I mean, you can. Maybe you could give a background like “I thought it was a crush, but after a few weeks I realized he was just my best friend” or something. But if you don’t mention the possibility, a reader should be less likely to consider it.

RELATED: First Impressions: The Secret to a Great Character Introduction

If it’s applicable:

5. Express interest elsewhere.

Maybe one of them has another love interest, even if it’s just a crush. Then it shows they are capable of having romantic feelings, they just don’t have any directed towards their friend.

6. Make them romantically or sexually incompatible.

Self-explanatory. Still, even if you choose this it’s important to consider all the above tactics as well, because you will always have readers who think one will “fix” the other or something stupid if your connotation and word choice is making it seem like they have a not-just-friends chemistry.

To summarize, watch your word choice.

The descriptions you use will shape how a reader interprets the characters’ feelings towards each other. Connotation can work wonders, so be aware of the tone you’re writing out between them!


Some more things to consider about friendship vs romance:

First, your readers will always make assumptions that you don’t intend.

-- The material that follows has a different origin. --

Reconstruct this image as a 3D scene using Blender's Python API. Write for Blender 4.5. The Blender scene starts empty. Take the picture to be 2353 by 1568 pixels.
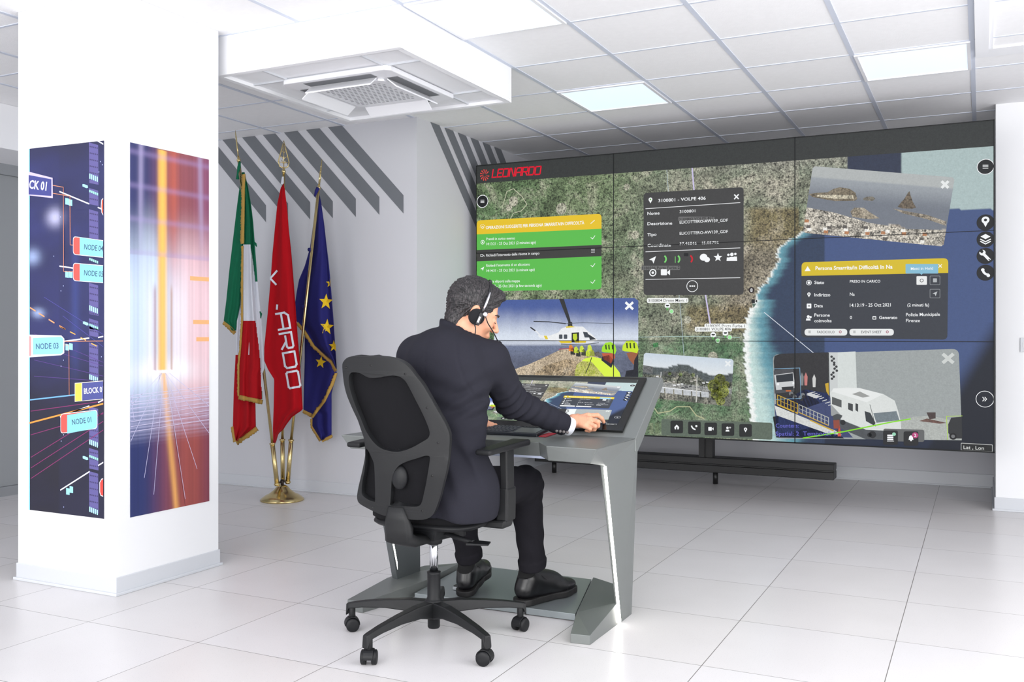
import bpy, bmesh, math, random
import numpy as np
from mathutils import Vector, Matrix
from mathutils.geometry import tessellate_polygon
random.seed(7)
SC = bpy.context.scene
COL = SC.collection
# ------------------------------------------------------------------ camera
CAMH = 1.175
F = 2192.0; CX = 1176.5; HY = 773.0
TH = math.radians(26.2); S_, C_ = math.sin(TH), math.cos(TH)
cd = bpy.data.cameras.new('camera'); cam = bpy.data.objects.new('camera', cd); COL.objects.link(cam)
cam.location = (0, 0, CAMH); cam.rotation_euler = (math.pi/2, 0, TH)
cd.sensor_width = 36; cd.lens = 36*F/2353; cd.shift_y = -(784-HY)/2353; cd.clip_start = .05
SC.camera = cam
# ------------------------------------------------------------------ light
SC.view_settings.view_transform = 'Standard'; SC.view_settings.look = 'None'
SC.view_settings.gamma = 1; SC.view_settings.use_curve_mapping = False
SC.view_settings.exposure = 0.2
w = bpy.data.worlds.new('world'); SC.world = w; w.use_nodes = True
w.node_tree.nodes['Background'].inputs[0].default_value = (.97, .98, 1, 1)
w.node_tree.nodes['Background'].inputs[1].default_value = 1.65
def area(name, loc, rot, sx, sy, power, col):
    l = bpy.data.lights.new(name, 'AREA'); l.shape = 'RECTANGLE'; l.size = sx; l.size_y = sy; l.energy = power; l.color = col
    o = bpy.data.objects.new(name, l); COL.objects.link(o); o.location = loc; o.rotation_euler = rot
    return o
# added soft fill lamps behind and beside the camera, no window is built
area('added_fill_light', (-1.2, -2.4, 1.6), (math.radians(90), 0, 0), 6.0, 2.0, 195, (1, .99, .97))
area('added_fill_light', (2.4, 2.4, 1.6), (math.radians(90), 0, math.radians(90)), 5.0, 2.0, 100, (1, .99, .97))
PANEL_E = .8          # ceiling panel emission

# ------------------------------------------------------------------ rays (a pixel of the 2353x1568 frame to a point in the room)
def ray(px, py):
    r = (px-CX)/F
    return Vector((-S_+r*C_, C_+r*S_, (HY-py)/F))
def onY(px, py, Y): d = ray(px, py); t = Y/d.y; return Vector((d.x*t, Y, CAMH+d.z*t))
def onX(px, py, X): d = ray(px, py); t = X/d.x; return Vector((X, d.y*t, CAMH+d.z*t))
def onZ(px, py, Z): d = ray(px, py); t = (Z-CAMH)/d.z; return Vector((d.x*t, d.y*t, Z))
def atD(px, py, D): d = ray(px, py); return Vector((d.x*D, d.y*D, CAMH+d.z*D))
def proj(p):
    D = -S_*p[0]+C_*p[1]; R = C_*p[0]+S_*p[1]
    return (CX+F*R/D, HY-F*(p[2]-CAMH)/D)

# ------------------------------------------------------------------ materials
def lin(c):
    c = c/255.0
    return c/12.92 if c <= .04045 else ((c+.055)/1.055)**2.4
def rgb(r, g, b): return (lin(r), lin(g), lin(b), 1)
def mat(name, col, rough=.6, metal=0, noise=0, nscale=200, bump=0, bscale=300, spec=.5, emit=0, sheen=0, coat=0):
    m = bpy.data.materials.new(name); m.use_nodes = True
    nt = m.node_tree; b = nt.nodes['Principled BSDF']
    b.inputs['Base Color'].default_value = col; b.inputs['Roughness'].default_value = rough
    b.inputs['Metallic'].default_value = metal; b.inputs['Specular IOR Level'].default_value = spec
    b.inputs['Coat Weight'].default_value = coat
    if sheen: b.inputs['Sheen Weight'].default_value = sheen
    if emit:
        b.inputs['Emission Color'].default_value = col; b.inputs['Emission Strength'].default_value = emit
    if noise or bump:
        tc = nt.nodes.new('ShaderNodeTexCoord')
        n = nt.nodes.new('ShaderNodeTexNoise'); n.inputs['Scale'].default_value = nscale; n.inputs['Detail'].default_value = 3
        nt.links.new(tc.outputs['Object'], n.inputs['Vector'])
        if noise:
            mr = nt.nodes.new('ShaderNodeMapRange'); mr.inputs[3].default_value = 1-noise; mr.inputs[4].default_value = 1+noise
            mx = nt.nodes.new('ShaderNodeVectorMath'); mx.operation = 'SCALE'; mx.inputs[0].default_value = col[:3]
            nt.links.new(n.outputs[0], mr.inputs[0]); nt.links.new(mr.outputs[0], mx.inputs['Scale'])
            nt.links.new(mx.outputs[0], b.inputs['Base Color'])
        if bump:
            n2 = nt.nodes.new('ShaderNodeTexNoise'); n2.inputs['Scale'].default_value = bscale; n2.inputs['Detail'].default_value = 4
            nt.links.new(tc.outputs['Object'], n2.inputs['Vector'])
            bp = nt.nodes.new('ShaderNodeBump'); bp.inputs['Strength'].default_value = bump; bp.inputs['Distance'].default_value = .002
            nt.links.new(n2.outputs[0], bp.inputs['Height']); nt.links.new(bp.outputs[0], b.inputs['Normal'])
    return m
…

There’s no getting around it: sometimes, readers will come to conclusions on their own. And that’s fine! That’s part of the fun of reading a story and making up your own theories.

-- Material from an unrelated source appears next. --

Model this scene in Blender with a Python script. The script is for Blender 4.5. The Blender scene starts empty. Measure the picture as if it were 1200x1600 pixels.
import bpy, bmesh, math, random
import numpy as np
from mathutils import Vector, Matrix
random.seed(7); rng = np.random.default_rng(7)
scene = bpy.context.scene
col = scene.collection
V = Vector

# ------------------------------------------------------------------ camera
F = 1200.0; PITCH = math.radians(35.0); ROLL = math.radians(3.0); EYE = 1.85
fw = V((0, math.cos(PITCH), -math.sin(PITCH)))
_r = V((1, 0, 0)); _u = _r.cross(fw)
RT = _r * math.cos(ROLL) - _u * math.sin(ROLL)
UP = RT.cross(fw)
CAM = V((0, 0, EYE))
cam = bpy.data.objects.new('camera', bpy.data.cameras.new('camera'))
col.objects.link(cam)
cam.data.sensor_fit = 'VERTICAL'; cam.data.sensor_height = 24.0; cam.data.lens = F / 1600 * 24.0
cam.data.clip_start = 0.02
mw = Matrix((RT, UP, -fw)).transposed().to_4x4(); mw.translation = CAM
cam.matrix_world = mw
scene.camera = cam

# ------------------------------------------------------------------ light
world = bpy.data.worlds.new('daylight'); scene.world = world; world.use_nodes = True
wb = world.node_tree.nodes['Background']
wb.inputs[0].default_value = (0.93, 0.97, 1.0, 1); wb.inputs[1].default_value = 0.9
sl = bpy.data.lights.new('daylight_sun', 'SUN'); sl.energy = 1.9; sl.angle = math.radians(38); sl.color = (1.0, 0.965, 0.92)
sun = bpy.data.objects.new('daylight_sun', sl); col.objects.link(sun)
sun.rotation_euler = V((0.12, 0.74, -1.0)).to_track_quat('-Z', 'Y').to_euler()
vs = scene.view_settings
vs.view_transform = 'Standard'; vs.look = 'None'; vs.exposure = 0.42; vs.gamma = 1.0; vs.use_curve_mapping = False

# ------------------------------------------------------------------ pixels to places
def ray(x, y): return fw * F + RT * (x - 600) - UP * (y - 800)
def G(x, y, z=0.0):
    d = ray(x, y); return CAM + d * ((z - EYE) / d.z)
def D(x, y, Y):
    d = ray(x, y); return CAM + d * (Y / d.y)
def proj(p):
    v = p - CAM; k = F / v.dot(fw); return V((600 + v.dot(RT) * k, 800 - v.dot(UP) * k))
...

But theories are born from clues in the book. When you’re unintentionally misleading, what SEEMS like a clue is actually nothing at all. It could leave readers feeling lost and confused. They thought they were on the train, but it turns out the train didn’t even exist.

Of course, it’s fine to be intentionally misleading. Plot twists and red herrings can be great for a story’s tension. But that’s the difference—intention.

Readers often pick up on tiny hints in your word voice, so you should be aware of your connotation and how it might sway a reader’s interpretation. They’ll think you’re purposely trying to set something up when in reality, you’re not. Later, they might be confused/frustrated when this assumed plot point is seemingly “dropped” with no explanation.

These tips are just pointing out ways to avoid being overly and accidentally misleading.

Second, friendships are very unique to certain individuals.

Some friendships will be more physical than others—even something typically more romantic, like cuddling or kissing, might be normal. Some friendships do lean more toward romance/romantic friendships.

It’ll depend on the situation, too. A lingering hug might be a right fit during a heartfelt moment. It all depends on your specific friendship. This article focuses on broad and most typically common distinctions between friendship and romance.

Third, I do NOT mean to imply that romance is “better” than friendship–because it’s not.

Both are important and both should be seen for what they are: an unique and irreplaceable relationship between two (or more) people.

Both will have intimate moments, but there’s usually a difference between sexually/sensually intimate moments and emotionally intimate moments.

Do NOT interpret this post as advice to “downplay” your friendship in fear of people assuming it’ll turn romantic. People will assume anyway, so be true to your character’s unique relationship. But there is a LOT of power in watching your word choice and being aware of connotation.